Ignoring for the moment Babbage’s own god-complex, his image of God as programmer, who had, as Snyder puts it, “preset his Creation to run according to natural law, requiring no further intervention,” would lead to a remarkably different view of the relationship between science and religion in the nineteenth century—one that would dramatically alter Darwin’s own view of God’s agency in the natural world.
Babbage’s own view emerged from a confrontation he had with his Cambridge friend Whewell and his Bridgewater treatise, to which Babbage would later add his own, unauthorized work to the series. Indeed, as Snyder observes, Babbage constructed his engine with the purpose to “counter Whewell’s view of miracles as interventions of God outside natural law.”
But Snyder’s most salient point in this chapter is that before attending Babbage’s Dorset Street soirée, Darwin was already struggling with the species question. In fact, Darwin had just returned from his voyage on the Beagle when he was invited to Babbage’s party. “At the very moment he was introduced to Babbage and his machine,” she writes, “Darwin was questioning the fixity of species and the prevalent notion of special creation.”
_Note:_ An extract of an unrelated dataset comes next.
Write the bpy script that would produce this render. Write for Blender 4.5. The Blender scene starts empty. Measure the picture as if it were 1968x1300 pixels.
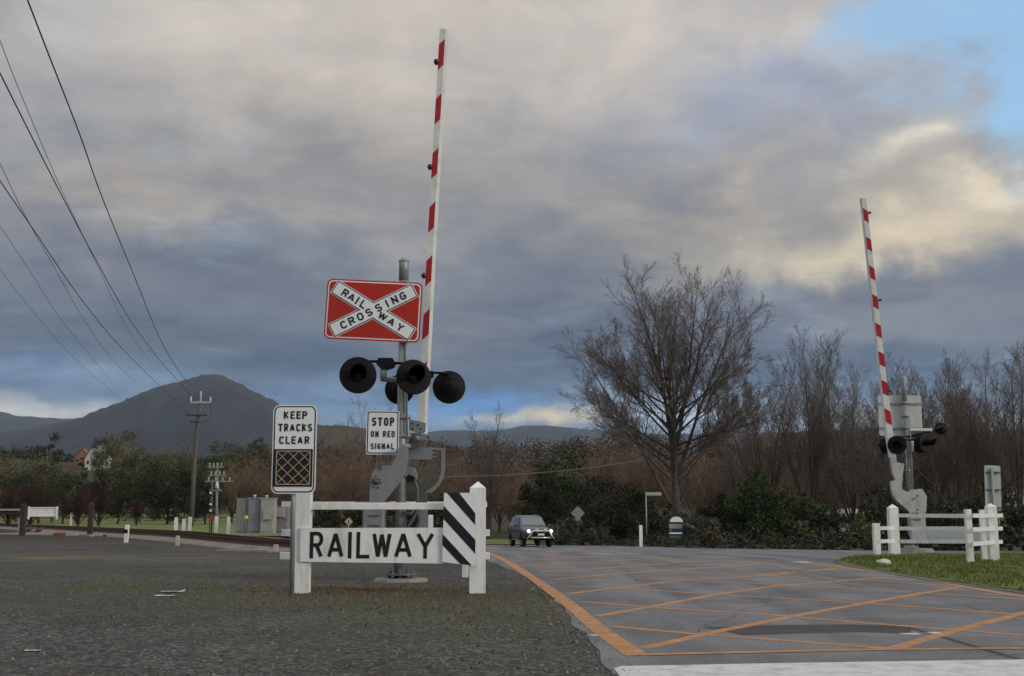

Just as Babbage anticipated changes and modifications in his machine, he imagined God as a programer and inventor, who would have anticipated changes in creation. Darwin, Snyder suggests, “would have seen how Babbage’s view of a divine programmer gave him a way to reconcile his beliefs in God with his growing sense that new species arose from old ones in a purely natural, evolutionary process.” But in time, however, Darwin and many others would come to think that nature did not need a divine programmer at all.